Apparently unimpressed by his team’s season-best 16-hit attack against six KSU pitchers, coach Mike Anderson said the Huskers could have been more disciplined at the plate.

Tough crowd, especially when you consider that seven Husker starters had hits, while six players drove in runs.

“The only way this team is going to have success is that we have nine guys focused on our offense,” Anderson said. “I don’t think we have the most talented hitters in the league, but I think we might have the most heart if we continue to work at it. That’s going to be key.”

Now there’s a guy who’s looking for a way to keep his team playing with an edge even though the balls are bouncing the right way.

“I think we just come to the ballpark every day expecting to win, not hoping or wishing,” said senior Craig Corriston.

During Friday’s 2-1 win, Corriston came through with a ninth-inning sacrifice fly to account for the winning run. He also had a single in the seventh inning when Nebraska scored its other run.

He followed that up Saturday with the first four-hit game of his career, going 4-for-5, with two RBIs and two runs.

“I guess it’s just staying consistent in my approach,” Corriston said of his hot streak, which comes one week after he admitted he was pressing after having to sit out the first six games because of suspension. “I knew it’d eventually come around, and it has.”
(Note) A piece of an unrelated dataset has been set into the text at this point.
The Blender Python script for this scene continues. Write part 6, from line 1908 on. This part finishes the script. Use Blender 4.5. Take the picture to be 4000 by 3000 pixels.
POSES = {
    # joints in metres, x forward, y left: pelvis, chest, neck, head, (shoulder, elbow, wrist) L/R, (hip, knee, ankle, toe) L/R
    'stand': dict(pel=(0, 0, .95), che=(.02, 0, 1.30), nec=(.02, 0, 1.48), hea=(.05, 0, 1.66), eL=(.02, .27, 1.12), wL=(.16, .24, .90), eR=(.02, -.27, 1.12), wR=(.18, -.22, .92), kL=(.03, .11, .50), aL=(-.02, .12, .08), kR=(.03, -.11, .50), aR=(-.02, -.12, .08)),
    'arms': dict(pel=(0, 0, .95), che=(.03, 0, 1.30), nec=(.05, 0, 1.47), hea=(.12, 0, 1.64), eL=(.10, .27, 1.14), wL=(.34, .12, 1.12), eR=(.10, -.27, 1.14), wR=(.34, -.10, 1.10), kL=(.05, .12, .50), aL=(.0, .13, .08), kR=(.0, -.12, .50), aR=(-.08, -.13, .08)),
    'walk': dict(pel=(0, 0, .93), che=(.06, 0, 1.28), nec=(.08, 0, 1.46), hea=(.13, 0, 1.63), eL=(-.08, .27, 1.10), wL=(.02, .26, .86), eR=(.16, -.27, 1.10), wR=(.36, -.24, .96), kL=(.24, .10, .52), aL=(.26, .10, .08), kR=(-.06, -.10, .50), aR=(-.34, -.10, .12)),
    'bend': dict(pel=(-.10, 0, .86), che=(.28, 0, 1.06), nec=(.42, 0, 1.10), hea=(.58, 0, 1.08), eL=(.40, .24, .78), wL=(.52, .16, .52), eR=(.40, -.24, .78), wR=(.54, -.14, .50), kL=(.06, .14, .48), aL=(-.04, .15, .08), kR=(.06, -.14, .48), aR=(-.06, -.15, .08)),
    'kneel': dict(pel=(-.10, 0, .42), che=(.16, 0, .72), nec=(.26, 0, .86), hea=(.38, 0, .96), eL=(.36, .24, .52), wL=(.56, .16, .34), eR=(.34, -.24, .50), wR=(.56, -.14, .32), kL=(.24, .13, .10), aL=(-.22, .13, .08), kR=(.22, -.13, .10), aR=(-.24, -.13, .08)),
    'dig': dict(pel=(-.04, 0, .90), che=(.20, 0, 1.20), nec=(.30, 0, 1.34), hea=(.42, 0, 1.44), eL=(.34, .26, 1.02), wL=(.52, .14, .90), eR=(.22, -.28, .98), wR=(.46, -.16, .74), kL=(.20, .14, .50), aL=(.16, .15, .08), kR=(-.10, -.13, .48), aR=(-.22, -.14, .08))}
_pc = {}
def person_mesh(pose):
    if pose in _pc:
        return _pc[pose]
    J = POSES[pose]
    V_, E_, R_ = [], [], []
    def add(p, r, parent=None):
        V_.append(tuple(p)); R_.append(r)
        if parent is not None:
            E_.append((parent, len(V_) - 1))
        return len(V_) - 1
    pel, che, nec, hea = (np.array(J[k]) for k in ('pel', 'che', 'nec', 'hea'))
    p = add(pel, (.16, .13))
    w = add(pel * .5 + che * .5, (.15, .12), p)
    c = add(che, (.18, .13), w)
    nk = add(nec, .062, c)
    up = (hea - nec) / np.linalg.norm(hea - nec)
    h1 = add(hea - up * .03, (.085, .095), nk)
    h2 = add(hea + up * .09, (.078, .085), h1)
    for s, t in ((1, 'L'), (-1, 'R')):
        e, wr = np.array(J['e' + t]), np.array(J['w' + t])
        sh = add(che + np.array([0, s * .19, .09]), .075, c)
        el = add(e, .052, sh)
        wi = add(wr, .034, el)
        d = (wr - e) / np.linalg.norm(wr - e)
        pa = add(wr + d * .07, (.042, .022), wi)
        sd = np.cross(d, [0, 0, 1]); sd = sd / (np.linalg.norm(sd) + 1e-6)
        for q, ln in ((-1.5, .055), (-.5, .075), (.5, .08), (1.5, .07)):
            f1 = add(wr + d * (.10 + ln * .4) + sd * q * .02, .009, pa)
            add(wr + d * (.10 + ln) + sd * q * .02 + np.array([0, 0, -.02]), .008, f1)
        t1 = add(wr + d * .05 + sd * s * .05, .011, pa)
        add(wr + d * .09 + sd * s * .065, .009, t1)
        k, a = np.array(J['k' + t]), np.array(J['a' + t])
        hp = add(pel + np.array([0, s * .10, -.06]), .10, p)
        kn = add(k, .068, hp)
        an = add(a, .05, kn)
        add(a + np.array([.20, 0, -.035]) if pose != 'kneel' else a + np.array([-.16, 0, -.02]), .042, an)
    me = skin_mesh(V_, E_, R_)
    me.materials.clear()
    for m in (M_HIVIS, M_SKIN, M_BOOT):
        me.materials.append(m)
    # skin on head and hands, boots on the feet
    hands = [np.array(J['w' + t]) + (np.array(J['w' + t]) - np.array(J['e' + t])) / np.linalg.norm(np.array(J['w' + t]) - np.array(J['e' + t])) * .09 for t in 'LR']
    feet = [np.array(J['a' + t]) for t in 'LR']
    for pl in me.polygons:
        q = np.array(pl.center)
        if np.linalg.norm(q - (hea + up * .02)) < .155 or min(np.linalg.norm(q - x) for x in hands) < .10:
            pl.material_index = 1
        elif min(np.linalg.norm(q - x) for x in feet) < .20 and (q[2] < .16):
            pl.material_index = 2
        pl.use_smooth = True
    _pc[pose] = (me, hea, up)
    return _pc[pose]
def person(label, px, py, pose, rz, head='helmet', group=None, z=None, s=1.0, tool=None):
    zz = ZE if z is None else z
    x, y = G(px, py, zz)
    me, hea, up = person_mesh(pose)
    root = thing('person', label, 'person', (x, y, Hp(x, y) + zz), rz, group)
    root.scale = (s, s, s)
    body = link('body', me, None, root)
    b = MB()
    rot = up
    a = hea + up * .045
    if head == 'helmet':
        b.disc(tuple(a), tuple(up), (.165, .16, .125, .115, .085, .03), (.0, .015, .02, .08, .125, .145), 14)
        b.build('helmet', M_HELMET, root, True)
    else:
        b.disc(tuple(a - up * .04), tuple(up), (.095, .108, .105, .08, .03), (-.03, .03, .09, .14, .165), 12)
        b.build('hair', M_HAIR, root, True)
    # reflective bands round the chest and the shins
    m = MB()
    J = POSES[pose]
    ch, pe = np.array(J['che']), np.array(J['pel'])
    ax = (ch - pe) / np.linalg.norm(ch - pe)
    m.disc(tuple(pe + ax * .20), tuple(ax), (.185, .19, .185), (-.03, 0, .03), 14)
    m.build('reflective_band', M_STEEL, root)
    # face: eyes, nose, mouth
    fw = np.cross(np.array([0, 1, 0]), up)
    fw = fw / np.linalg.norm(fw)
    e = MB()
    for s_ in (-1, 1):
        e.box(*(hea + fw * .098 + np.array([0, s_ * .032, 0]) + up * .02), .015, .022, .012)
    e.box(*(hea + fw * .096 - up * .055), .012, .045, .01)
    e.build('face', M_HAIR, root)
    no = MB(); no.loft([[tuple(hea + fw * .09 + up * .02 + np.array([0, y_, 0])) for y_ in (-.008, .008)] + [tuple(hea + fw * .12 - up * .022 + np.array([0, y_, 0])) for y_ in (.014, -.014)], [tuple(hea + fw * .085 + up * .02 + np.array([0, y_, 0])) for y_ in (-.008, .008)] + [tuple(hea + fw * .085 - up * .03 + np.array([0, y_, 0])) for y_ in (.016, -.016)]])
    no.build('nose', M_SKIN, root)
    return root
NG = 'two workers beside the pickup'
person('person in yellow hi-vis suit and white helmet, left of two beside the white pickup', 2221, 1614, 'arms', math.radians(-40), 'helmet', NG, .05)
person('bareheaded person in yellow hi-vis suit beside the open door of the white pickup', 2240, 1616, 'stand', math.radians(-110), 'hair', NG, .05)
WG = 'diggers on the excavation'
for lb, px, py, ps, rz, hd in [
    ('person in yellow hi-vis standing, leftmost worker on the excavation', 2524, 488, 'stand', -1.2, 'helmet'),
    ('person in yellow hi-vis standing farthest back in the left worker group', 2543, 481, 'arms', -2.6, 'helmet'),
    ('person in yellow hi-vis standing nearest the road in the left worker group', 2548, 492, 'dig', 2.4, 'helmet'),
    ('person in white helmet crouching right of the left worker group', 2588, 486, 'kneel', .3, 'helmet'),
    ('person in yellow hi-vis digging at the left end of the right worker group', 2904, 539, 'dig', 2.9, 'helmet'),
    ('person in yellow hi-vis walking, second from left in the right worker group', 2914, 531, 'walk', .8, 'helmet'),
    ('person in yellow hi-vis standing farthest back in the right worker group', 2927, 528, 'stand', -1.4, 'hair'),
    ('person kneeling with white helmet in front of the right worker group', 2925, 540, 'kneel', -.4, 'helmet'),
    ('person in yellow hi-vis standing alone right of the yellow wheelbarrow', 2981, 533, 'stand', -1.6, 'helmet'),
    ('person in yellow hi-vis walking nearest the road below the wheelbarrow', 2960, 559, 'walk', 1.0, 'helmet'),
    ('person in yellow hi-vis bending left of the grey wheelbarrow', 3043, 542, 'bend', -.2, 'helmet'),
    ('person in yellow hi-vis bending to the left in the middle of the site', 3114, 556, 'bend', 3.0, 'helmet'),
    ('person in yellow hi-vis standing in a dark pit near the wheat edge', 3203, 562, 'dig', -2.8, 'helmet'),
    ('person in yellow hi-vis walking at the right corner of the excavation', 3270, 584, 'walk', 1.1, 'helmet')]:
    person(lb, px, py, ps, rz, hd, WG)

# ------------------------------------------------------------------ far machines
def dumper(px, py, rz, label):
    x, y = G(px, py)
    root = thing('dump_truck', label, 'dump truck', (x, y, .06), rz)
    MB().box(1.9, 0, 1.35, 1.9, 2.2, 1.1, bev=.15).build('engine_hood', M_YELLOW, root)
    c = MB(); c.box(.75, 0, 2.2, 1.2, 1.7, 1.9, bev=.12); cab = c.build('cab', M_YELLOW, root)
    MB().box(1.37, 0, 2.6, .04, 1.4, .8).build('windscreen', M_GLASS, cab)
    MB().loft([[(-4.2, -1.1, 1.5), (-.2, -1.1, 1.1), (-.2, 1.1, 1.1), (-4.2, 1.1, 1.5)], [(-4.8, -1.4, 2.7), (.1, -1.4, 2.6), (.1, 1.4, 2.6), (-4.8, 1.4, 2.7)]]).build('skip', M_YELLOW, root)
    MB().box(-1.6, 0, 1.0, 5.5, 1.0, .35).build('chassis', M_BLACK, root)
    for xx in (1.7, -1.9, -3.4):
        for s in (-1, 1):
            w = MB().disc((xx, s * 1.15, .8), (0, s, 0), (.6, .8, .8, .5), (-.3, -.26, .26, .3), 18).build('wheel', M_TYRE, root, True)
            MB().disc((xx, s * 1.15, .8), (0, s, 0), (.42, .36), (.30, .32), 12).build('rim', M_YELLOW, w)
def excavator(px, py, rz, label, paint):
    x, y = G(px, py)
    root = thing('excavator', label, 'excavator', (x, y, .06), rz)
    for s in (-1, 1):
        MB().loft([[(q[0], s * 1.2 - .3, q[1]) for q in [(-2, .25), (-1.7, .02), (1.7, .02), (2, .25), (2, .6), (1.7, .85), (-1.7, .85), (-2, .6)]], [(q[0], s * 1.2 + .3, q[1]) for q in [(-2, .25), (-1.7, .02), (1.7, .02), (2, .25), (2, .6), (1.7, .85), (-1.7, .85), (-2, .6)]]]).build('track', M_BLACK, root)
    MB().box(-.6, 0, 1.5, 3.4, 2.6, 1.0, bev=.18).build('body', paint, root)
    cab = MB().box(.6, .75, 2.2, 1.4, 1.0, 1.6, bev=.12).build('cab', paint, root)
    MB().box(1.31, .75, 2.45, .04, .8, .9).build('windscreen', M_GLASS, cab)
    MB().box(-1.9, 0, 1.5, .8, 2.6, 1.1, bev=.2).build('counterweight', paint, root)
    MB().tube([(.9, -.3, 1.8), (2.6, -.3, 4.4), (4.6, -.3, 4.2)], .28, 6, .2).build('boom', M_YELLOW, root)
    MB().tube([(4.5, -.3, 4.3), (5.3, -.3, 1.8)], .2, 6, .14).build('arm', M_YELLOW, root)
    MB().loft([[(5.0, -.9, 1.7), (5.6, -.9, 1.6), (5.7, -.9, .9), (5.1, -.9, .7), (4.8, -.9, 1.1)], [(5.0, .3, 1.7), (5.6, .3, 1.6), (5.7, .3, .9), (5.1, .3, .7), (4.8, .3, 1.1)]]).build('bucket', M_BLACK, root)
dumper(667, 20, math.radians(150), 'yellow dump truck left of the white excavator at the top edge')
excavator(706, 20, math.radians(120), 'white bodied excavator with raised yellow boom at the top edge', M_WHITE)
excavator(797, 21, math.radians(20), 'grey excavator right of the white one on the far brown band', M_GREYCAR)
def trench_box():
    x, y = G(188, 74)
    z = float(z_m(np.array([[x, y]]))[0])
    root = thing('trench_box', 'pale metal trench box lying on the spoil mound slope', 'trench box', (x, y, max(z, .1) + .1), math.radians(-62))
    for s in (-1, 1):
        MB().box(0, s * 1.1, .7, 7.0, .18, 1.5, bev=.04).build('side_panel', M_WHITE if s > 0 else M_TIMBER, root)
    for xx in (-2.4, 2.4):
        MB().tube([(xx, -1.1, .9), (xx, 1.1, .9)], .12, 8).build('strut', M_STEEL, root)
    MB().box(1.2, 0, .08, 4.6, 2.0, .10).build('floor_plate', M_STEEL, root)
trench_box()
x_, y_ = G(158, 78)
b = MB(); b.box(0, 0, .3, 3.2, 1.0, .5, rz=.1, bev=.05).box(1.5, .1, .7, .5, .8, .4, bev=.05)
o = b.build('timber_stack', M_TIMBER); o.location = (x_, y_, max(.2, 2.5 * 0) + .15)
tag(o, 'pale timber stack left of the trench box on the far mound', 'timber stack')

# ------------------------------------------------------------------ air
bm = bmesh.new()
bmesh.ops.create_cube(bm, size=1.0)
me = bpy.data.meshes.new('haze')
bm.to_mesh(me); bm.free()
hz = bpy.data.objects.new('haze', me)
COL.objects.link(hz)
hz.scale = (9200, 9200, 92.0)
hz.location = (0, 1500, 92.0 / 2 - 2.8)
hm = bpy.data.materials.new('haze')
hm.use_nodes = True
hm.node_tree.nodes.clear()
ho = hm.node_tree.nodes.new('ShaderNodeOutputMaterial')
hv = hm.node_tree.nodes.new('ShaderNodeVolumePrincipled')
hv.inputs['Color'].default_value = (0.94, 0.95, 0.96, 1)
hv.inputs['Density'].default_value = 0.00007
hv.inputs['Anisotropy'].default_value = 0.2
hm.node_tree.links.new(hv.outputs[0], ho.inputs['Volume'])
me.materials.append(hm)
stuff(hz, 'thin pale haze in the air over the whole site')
Corriston also claimed he knew the third-inning pitch Jake Opitz drove off Chase Bayuk was going to clear the right-field wall for the senior’s first homer of the season. It did, and after giving up another single to Mitch Abeita and a double to Corriston, Bayuk   was finished for the day.

“Against that lefty, we were going to go opposite-field, and our right-handers did an exceptional job,” said Opitz, who pulled a pitch for a rare homer off a left- hander. “That’s what got us going.”

When the Huskers weren’t punishing pitches, they were taking them for the team. Seven NU players got plunked, mostly by off-speed deliveries, and three ended up scoring.

“We do step up on the dish, at times, and their approach is to say, ‘OK, we’re going to pitch inside.’ When teams do that, and if that’s not their normal pattern, it’s tough to pitch inside,” Anderson said. “It does become an offensive weapon.”

If the Huskers don’t get as much of that, then there’s always their pitching. Sunday, they send junior right-hander Aaron Pribanic to the mound, looking to sweep their first Big 12 Conference series.

All Pribanic has done in his two starts is throw complete-game gems.

“I think it’s just been each guy feeding off each other,” Weber said. “Johnny (Dorn) goes out on Friday and Dan (Jennings) was getting it to me and ‘Pribi.’ It’s just one guy pushing the other.”

Enough so that opposing pitching coaches are now getting tossed. What a strange sight.